O promotor da iniciativa, o advogado Kamil Zyller, traduziu o anúncio da iniciativa para várias línguas que os migrantes costumam falar, como árabe e o turco, e o difundiu. “Mas nem todos sabem que existe. Eles ficam no meio da mata, longe de tudo”, diz Lapinska.
Outra minoria
Wappa não tem luz verde em casa, mas admite que acolheu vários migrantes em apuros. “Minha forma de lutar com esta situação é ajudar. Porque uma vez que há uma pessoa morrendo atrás do meu jardim, a situação decidiu por mim. Não posso dizer ‘não estou nem aí’ e voltar para a cama.”
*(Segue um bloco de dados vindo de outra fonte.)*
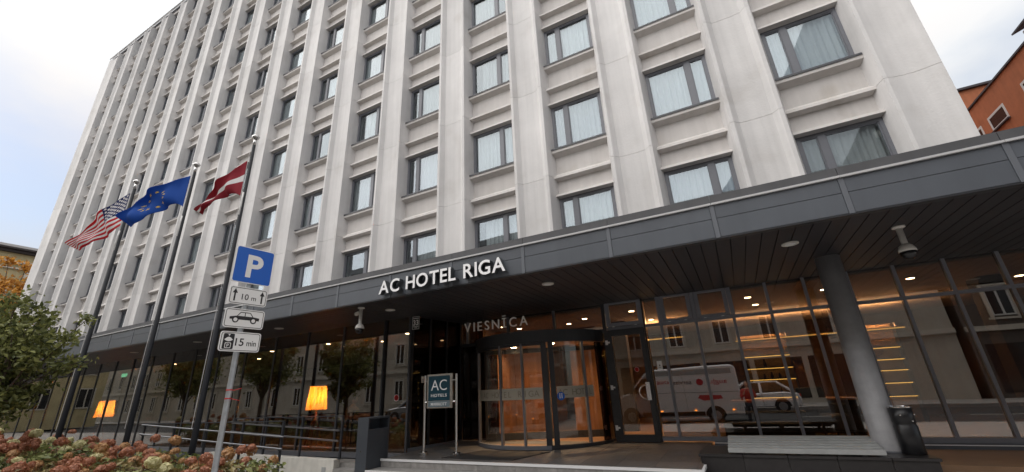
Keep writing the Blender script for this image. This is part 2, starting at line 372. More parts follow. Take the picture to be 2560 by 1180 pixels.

A família desta professora de inglês e tradutora vive há gerações em Hajnowka. É polonesa de cultura belarussa, comunidade com um peso populacional mínimo no conjunto do país, mas majoritária entre os 15.000 habitantes desta localidade – como mostra sua alta igreja ortodoxa, o ramo do cristianismo que esse grupo professa. Wappa acredita que sua condição de minoria a aproxima daqueles a quem auxilia.
“Uma das perguntas habituais é: ‘Por que querem nos ajudar? Todo mundo tratou de nos enganar ou de bater em nós. Por que você nos traz bebida?’. Ou carregadores de bateria externa, que é uma das coisas que mais pedem. Porque sem celular você está sozinho e não sabe para onde vai”, diz. Cita como exemplo desta desorientação alguns camaroneses que tiveram seus celulares roubados e caminhavam em sentido contrário, de volta à fronteira com Belarus. Uma ativista de uma ONG ajudou recentemente uma família que achava já estar na Alemanha.
Normalmente, os migrantes que ela encontra não comem há cinco dias. “A pior situação que encontrei são 15 dias”, diz Wappa. Levam-lhes conservas de peixe, ovos, doces, patê de frango besuntado no pão… Coisas fáceis de transportar, mas que forneçam energia e não contenham porco, já que em sua maioria eles provêm de países de maioria muçulmana.
“Às vezes contam que rezaram para que chova: por um lado, isso significa se empapar e passar frio, mas por outra é água, então eles não sabem se é pior passar sede ou passar frio. Estão muito fracos, e a mata é muito úmida. Muitos têm hematomas dos golpes que levaram dos soldados belarussos. E têm medo”, diz.
Cada um vive de uma forma esta nova faceta de sua vida. Lapinska não se sente uma ativista, e sim “alguém que vive aqui e não pode fazer muito”. “Não é que todo o povoado comece a dar boas-vindas aos refugiados em suas casas. O que fazemos é só uma gota em um oceano de necessidades”, justifica. Para Wappa, é mais uma forma de “aprender como ajudar” com vistas ao futuro, diferentemente dos ativistas de outras partes do país, que foram acudir uma emergência. “As pessoas vão e vêm, mas nós estamos sempre aqui”, reflete. “E acho que o problema vai ficar aqui por bastante tempo.”